Ramen Documentation
2019-12-15
Another installment of Ramen implementation explanations.
Replays, in the context of Ramen, name the ability to inject in the stream processing some archived past data in such a way that it is possible to recompute the past values of any (possible more recent) function of these data.
This feature hinges on two achievements:
In this post we are going to look only at this later point, leaving how and what to archive for a later installment.
We consider what happens when the user enter the command ramen replay --since $some_date --until $some_other_date $target
. There are other variations similat to this one: one where the final answer is received via the configuration server rather than a ring-buffer, and one where the original replay request is a simplified one that needs to be processed by an additional actor not visible here: the replayer. But the most important concepts are already visible in this marginally simpler example.
To make things more interesting, we will consider that $target
, the function we want to see the past values from, is a lazy function that is actually not running (and may not have been running during the requested time range either).
So, the first action performed by ramen replay
is to go through the available archives and select what should be replayed in order to provide $target
with the necessary data (this is the service that ramen replayer
can perform on behalf of a "dumb" client). In this example, let's imagine that 3 data sets need from three different ancestors of $target
need to be replayed.
The next thing ramen replay
will do (❶) is to create a local ring-buffer in which to receive the result from $target
. Notice that this limits this command usefulness to the same machine as the one where the target is (supposed to be) running. In practice this is not a problem because it's always possible to replay a local temporary function that SELECT * FROM $real_target
instead.
It will then send the actual replay request to the configuration server (hereafter just "confserver"). This replay requests contains a random unique integer identifying this request, the target name, the requested time range and the name of the ancestors which archived output must be replayed, and this configuration message is immediately forwarded to all interested parties (namely, here, to the choreographer and to the supervisor.
On reception of that message, the supervisor does not start the replay immediately. Rather, it keeps track that those ancestors must be replayed and wait for 0.5s (RamenConst.delay_before_replay
), in hope that other requests to replay the same data will arrive so that the archives have to be read only once. This is actually a very frequent occurrence when dashboards containing many related charts for a single time range are refreshed simultaneously.
In contrast, the choreographer reacts immediately on reception of the replay request. It quickly finds out that the replay $target
is not running (it's worker's in_use
flag is false), so it sets it to true (recursively also set it to true to all ancestors that may not also be running, but in this example let's consider all of the target ancestors were running).
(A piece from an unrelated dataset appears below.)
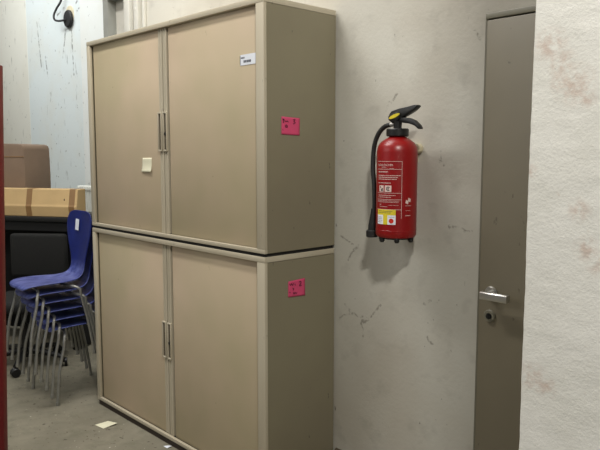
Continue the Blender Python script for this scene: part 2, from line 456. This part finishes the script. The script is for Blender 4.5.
# printed label on the right shutter of the upper cabinet
il = MB().box(-.197, -.093, .0202, .0214, 1.9135, 1.9585).build('inventory_label', M['paper'], upper)
il.location.x += .004
il['label'] = 'white printed label'
st = MB()
x = -.188
for w in (.004, .006, .003, .006):
    st.box(x, x + w, .0196, .0201, 1.942, 1.948); x += w + .0016
x = -.170
for i, w in enumerate((.006, .006, .003, .002, .006, .007, .006)):
    st.box(x, x + w, .0196, .0201, 1.924, 1.934); x += w + .0022
st.box(-.1955, -.1925, .0196, .0201, 1.917, 1.955)
st.build('label_print', M['ink'], il)

# sticky notes
def note(name, label, poly, plane, mat, group=None, curl=.004, lift=.0015):
    """small square paper: subdivided sheet whose lower edge curls off the surface. poly = 4 corners (tl,tr,br,bl) in plane coordinates"""
    mb = MB(); rows = []
    n = 8
    for i in range(n + 1):
        v = i / n; row = []
        for j in range(n + 1):
            u = j / n
            a = Vector(poly[0]).lerp(Vector(poly[1]), u); b = Vector(poly[3]).lerp(Vector(poly[2]), u); p = a.lerp(b, v)
            off = lift + curl * max(0, v - .35) ** 2 * (0.6 + .5 * u)
            row.append((p.x, plane[1] - off, p.y) if plane[0] == 'Y' else (plane[1] + off, p.x, p.y))
        rows.append(row)
    mb.quadgrid(rows)
    c = [(poly[0][i] + poly[2][i]) / 2 for i in (0, 1)]
    org = (c[0], plane[1] - lift, c[1]) if plane[0] == 'Y' else (plane[1] + lift, c[0], c[1])
    o = mb.build(name, mat, None, True, org)
    s = o.modifiers.new('paper', 'SOLIDIFY'); s.thickness = .0008; s.offset = 0
    return tag(o, label, 'sticky note', group)
note('sticky_note', 'small pale yellow note stuck on the upper cabinet left of its grips', [(-1.040, 1.511), (-.948, 1.512), (-.946, 1.437), (-1.047, 1.436)], ('Y', .022), M['yellowpaper'], None, .02)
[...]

It thus immediately emits a new configuration message (❸) updating this worker's in_use
flag to true.
This configuration message will be forwarded to the supervisor, which will therefore start a new worker process for the target (❹).
If this took longer than 0.5s than the replayers may have already started to write into that ring-buffer.
Supervisor, after its half a second delay, will eventually spawn the three requested replayers (❺).
Replayers are special instances of a worker that will merely read its archives for a selected time range and inject the old tuples in the normal message streams of the normal workers, with just a specific header identifying the replay. Following workers will implicitly always group by the replay identifier so the same workers that handle normal "traffic" can also handle replayed past messages. Indeed, even if in the message sequence chart above a straight arrow (❻) connects the output of the replayers to the target input ring-buffer, in general there will be some intermediary workers in between.
Once a replayer has reached the end of the archives or the end of the time range, it enqueues a last message signifying that this replay is over and terminates. The supervisor will notice the exit status and perform some bookkeeping.
The target worker reads and process its input as usual (❼). When it started the replayers, the supervisor also had configured the target output to write messages for that replay channel into the replay final ring-buffer created by the ramen replay
command, which therefore starts to receive the result.
This output configuration also specify that this replay channel is supposed to have three replayers, so that when and end-of-replay notification is received on the channel, the target worker can decrement the replayer count and eventually find out that a channel is exhausted.
When that happen, the worker send the configuration command to delete the replay, command which is forwarded to the client and choreographer.
When the replay is deleted the client knows that it is over and can dispose of its ring-buffer (❽).
On reception of this delete command the choreographer job is harder: given a replay is over, some lazy functions may have become useless, and it will thus reassess the whole workers graph, starting by locking all required keys in the configuration (❾).
After the new graph is computed, it's diffed with the current configuration, which is likely to result in the target worker becoming useless again. It will then emit a configuration message to update this worker's in_use
flag back to false (❿).
This change will be picked up by the supervisor, which will therefore kill this worker process, and eventually update the statistics for this defunct worker instance.